LA SOCIÉTÉ CIVILE SÉNÉGALAISE A-T-ELLE LES MOYENS DE SA LIBERTÉ ?
Les accusations à l’encontre de deux courageux activistes sont graves. Nous pouvons dire qu’il n’y a pas de fumée sans feu, sauf en temps de brouillard
S’il est difficile de définir la société civile, il y a cependant, un consensus qui considère qu’elle correspond aux citoyens qui n’exercent pas d’activités politiques et militaires. Ce sont des hommes et femmes défenseurs des droits de l’homme, des associations d’étudiants, d’universitaires, d’avocats, Bloggers, etc., qui exercent leurs activités dans un but non lucratif.
Des citoyens des vieilles démocraties occidentales se sont organisés pour dénoncer certaines dérives en matière du droit de l’homme ou du non-respect des conventions internationales. Certains pays se sont vus infliger de lourdes amendes suite au dépôt de plainte de leurs compatriotes. Ces militants, parfois activistes, sont souvent soutenus par une presse engagée et des donateurs acquis à leur cause. Ils sont également en activité professionnelle, ce qui leur permet d’être libres et indépendants à l’égard du pouvoir en place. Le Sénégal a pris son envolée démocratique depuis mars 2000. Il a vu Abdoulaye Wade, accéder au sommet du pouvoir après quarante années d’opposition.
Malgré cette première alternance politique rare en Afrique, le Sénégal, à l’instar de différents pays, n’échappe pas aux sentinelles créées par des organisations et associations non gouvernementales pour surveiller le fonctionnement des institutions. Notons qu’il y avait des prémices de combat durant les années 90. Les journaux sénégalais, qui tenaient leur rôle de quatrième pouvoir et de vigie, ont participé à leur manière à une résistance au régime en place à leurs dépens. Certains ont subi des sanctions lourdes, allant jusqu’à la fermeture temporaire de leurs organes. La société civile sénégalaise, avec des mouvements comme Yen En Marre, a participé activement à la déstabilisation du régime du président Abdoulaye Wade. Elle a poussé l’ancien président de la République sénégalaise à renoncer à son bidouillage législatif qui aurait permis à son fils de le remplacer. Ces mouvements sont indispensables et permettent à la démocratie de respirer. Ils offrent aux Sénégalais un outil de contrôle de l’exécutif en dehors des partis constitués, car ils sont censés être dénués de toute appartenance politique.

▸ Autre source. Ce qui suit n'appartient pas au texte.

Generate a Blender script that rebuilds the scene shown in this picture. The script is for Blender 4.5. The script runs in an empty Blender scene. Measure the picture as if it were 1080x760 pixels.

LA PYRAMIDE DE MASLOW ET LA LIBERTE D’AGIR
Abraham Maslow, psychologue américain, a défini cinq étapes des besoins humains hiérarchisés. Il indique que l’être humain ne s’engage à combler le besoin supérieur que lorsque le précédent est comblé. Les premiers sont physiologiques : se nourrir, respirer et dormir... La très grande difficulté de la société civile sénégalaise réside dans son incapacité à résoudre cette première étape.
En effet, beaucoup de sénégalais ne montrent pas une aisance économique, (sans être riche), pour accéder, non plus à la dernière étape qui sont les besoins d’accomplissement de soi. Dans la durée, ils risquent d’être rattrapés par la réalité économique, malgré des soutiens non avoués de certains groupes de pression. Les gouvernants savent très bien que ces protecteurs de la liberté, de la démocratie, des droits de l’homme, peuvent avoir des faiblesses liées à leurs conditions de vie. Les Sénégalais ne toléreront aucun dérapage de la société civile car, ils ne doivent pas ressembler à ceux qu’ils dénoncent. Plusieurs activistes ont été condamnés pour des faits qui sont liés à des dénonciations des activités du pouvoir politique.
Par ailleurs, d’autres sont accusés des faits liés à des activités délictueuses. Deux rappeurs, Simon Kouka et Kilifeu doivent répondre à la justice pour «trafic de passeports et escroquerie sur visa». Il me semble qu’il est encore très tôt de considérer que les accusés sont coupables tant qu’ils n’ont pas épuisé toutes les voies de recours. Néanmoins, cette situation vient nous renseigner sur les difficultés de la société civile à exercer pleinement son rôle. Benjamin Franklin, un des fondateurs de la constitution américaine, disait : «Un sac vide tient difficilement pas debout».
La société civile a besoin d’un soutien financier pérenne et du renouvellement de ses représentants. Les accusations à l’encontre de deux courageux activistes sont graves. Nous pouvons dire qu’il n’y a pas de fumée sans feu, sauf en temps de brouillard. Disons qu’il y a du feu et du brouillard ; chacun fera son idée… Seule l’indépendance économique permet réellement d’être libre de ses actions et d’éviter les compromissions, voire des comportements de survie qui peuvent relever d’une infraction ou d’un délit.